*** Data section
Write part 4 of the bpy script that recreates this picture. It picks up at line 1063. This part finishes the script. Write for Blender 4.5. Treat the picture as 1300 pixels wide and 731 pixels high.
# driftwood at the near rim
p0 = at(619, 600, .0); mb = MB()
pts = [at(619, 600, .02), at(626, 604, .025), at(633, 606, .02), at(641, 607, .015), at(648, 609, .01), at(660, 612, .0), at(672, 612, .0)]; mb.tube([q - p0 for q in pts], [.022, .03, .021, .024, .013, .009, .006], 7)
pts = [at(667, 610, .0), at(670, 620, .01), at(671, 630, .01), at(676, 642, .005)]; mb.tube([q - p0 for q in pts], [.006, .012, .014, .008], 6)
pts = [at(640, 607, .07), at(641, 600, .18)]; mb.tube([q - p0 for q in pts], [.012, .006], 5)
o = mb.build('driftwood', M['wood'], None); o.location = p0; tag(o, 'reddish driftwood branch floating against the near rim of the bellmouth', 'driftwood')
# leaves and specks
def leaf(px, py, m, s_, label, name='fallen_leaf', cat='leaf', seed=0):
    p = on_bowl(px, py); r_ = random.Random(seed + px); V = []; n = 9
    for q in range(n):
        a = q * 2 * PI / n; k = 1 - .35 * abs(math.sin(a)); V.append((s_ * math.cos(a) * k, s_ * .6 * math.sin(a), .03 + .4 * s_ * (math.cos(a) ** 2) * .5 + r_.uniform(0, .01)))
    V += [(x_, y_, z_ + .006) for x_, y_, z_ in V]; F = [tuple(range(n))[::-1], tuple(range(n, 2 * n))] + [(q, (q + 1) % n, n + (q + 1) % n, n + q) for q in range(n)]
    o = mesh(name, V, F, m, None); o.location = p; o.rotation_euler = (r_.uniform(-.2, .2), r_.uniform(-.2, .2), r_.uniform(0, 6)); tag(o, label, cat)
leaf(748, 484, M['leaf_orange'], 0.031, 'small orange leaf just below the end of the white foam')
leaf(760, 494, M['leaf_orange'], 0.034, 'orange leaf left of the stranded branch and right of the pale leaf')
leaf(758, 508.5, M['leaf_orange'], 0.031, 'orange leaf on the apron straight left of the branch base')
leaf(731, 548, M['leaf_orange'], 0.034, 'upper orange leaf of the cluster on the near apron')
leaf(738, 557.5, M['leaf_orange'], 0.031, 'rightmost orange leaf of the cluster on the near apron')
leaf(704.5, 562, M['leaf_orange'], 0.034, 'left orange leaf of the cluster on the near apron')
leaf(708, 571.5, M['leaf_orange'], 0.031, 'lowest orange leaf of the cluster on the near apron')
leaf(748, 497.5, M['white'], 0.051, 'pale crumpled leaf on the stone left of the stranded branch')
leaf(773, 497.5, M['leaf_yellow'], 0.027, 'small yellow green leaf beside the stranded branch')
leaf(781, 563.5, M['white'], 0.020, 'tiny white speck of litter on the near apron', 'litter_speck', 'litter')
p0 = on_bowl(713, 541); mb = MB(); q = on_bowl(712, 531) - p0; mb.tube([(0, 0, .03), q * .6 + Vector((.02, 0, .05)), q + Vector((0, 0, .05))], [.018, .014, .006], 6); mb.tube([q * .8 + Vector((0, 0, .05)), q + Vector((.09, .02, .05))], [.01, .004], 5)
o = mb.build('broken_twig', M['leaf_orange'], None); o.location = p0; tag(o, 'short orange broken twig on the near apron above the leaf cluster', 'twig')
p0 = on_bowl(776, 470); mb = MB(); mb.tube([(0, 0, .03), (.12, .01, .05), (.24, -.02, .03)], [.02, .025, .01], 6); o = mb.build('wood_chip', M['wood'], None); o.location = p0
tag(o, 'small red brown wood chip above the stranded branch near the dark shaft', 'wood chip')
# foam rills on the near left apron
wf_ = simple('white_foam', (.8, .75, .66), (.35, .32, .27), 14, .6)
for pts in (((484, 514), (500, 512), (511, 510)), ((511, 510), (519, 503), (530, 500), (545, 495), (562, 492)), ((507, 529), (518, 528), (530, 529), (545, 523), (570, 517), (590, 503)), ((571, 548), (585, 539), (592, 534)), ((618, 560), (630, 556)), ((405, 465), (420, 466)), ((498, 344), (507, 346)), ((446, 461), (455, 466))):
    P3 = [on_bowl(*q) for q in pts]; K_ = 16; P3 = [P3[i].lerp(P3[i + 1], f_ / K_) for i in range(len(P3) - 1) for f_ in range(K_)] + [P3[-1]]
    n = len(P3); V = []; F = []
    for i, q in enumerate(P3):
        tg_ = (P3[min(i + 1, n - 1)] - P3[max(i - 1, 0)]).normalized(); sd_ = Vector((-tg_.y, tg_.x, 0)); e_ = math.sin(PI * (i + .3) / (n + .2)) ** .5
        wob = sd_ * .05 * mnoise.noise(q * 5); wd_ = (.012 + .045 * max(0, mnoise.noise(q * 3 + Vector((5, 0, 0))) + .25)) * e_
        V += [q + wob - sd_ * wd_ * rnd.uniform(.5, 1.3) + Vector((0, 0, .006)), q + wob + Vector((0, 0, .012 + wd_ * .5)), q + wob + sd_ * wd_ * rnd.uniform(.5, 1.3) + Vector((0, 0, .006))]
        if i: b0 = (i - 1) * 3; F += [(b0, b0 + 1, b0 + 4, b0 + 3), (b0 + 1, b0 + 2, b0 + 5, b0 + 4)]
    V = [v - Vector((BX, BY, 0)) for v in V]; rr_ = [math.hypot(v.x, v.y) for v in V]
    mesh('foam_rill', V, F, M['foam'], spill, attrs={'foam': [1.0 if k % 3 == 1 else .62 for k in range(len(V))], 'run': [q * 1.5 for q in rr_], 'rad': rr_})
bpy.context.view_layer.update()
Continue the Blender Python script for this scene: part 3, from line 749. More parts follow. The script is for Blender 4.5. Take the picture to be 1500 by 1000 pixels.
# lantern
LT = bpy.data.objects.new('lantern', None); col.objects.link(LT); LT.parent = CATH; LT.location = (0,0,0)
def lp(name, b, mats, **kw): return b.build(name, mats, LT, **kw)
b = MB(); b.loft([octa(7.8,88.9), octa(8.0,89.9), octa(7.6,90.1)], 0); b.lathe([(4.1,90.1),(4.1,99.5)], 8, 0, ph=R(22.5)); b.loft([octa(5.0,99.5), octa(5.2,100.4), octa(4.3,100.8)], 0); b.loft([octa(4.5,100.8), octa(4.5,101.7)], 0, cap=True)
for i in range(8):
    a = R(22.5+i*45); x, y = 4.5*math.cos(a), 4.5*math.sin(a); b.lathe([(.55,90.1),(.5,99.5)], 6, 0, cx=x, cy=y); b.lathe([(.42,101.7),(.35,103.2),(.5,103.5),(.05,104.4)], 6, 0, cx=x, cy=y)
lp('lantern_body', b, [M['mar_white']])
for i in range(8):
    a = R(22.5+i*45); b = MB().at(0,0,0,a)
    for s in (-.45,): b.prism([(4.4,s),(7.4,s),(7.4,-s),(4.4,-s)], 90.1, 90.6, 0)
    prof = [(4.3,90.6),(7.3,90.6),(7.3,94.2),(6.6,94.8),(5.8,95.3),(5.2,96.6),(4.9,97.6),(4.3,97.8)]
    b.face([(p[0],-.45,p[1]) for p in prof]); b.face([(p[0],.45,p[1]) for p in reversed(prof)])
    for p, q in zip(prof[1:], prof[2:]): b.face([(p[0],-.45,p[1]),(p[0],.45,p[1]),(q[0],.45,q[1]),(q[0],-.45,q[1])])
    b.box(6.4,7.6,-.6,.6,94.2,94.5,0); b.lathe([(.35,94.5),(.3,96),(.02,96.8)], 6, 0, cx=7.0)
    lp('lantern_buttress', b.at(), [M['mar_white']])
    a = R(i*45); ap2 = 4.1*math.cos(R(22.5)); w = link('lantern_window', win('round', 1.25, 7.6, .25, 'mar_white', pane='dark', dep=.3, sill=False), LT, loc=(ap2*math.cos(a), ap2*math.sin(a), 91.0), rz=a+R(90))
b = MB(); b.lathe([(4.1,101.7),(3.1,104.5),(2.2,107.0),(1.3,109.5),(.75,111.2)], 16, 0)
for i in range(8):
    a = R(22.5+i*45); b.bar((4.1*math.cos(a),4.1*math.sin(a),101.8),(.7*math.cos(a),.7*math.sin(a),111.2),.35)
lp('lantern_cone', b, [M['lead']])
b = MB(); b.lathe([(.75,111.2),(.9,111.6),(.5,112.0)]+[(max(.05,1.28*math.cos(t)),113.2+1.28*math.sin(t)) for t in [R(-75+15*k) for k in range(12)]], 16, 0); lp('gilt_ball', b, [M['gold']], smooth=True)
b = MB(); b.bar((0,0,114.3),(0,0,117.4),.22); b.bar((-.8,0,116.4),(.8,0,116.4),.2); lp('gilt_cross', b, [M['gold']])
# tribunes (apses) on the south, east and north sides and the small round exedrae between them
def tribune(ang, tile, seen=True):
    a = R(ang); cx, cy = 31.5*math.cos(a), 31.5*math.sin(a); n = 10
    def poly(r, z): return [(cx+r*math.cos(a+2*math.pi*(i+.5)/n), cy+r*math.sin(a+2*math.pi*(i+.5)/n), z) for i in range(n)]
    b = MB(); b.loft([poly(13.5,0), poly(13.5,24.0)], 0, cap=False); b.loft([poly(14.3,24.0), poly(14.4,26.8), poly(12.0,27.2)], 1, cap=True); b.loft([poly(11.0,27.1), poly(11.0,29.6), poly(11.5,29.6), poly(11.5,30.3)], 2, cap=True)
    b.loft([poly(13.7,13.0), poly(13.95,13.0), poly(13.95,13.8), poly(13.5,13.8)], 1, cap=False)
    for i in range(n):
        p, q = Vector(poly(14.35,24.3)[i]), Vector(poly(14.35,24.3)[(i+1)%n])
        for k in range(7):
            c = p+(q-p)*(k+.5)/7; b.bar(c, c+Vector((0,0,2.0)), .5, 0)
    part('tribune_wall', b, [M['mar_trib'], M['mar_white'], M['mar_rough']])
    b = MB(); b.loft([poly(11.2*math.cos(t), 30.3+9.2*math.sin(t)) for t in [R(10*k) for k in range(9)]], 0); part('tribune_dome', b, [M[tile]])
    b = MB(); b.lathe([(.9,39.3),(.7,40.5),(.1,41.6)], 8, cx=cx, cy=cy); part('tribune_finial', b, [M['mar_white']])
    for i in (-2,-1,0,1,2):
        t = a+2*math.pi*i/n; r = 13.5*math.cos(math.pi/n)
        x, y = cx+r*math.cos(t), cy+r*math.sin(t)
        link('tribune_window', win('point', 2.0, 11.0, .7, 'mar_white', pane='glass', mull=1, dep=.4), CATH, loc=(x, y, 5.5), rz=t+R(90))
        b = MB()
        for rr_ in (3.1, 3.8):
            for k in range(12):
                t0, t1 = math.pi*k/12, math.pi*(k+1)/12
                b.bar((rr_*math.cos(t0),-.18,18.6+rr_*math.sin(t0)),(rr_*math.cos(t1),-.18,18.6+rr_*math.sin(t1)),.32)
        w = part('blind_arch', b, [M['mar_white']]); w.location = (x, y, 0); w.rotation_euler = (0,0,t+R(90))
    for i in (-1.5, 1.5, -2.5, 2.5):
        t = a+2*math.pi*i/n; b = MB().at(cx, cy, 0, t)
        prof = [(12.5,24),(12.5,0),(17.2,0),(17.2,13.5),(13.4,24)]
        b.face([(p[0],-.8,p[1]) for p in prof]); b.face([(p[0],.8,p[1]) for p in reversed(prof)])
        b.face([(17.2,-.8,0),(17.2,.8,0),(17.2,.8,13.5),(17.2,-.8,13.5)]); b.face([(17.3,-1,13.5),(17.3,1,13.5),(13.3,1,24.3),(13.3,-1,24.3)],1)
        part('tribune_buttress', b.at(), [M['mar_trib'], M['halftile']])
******
— Problem —
Copy out each line in the preceding records that contains "Blender".

— Response —
Write part 4 of the bpy script that recreates this picture. It picks up at line 1063. This part finishes the script. Write for Blender 4.5. Treat the picture as 1300 pixels wide and 731 pixels high.
Continue the Blender Python script for this scene: part 3, from line 749. More parts follow. The script is for Blender 4.5. Take the picture to be 1500 by 1000 pixels.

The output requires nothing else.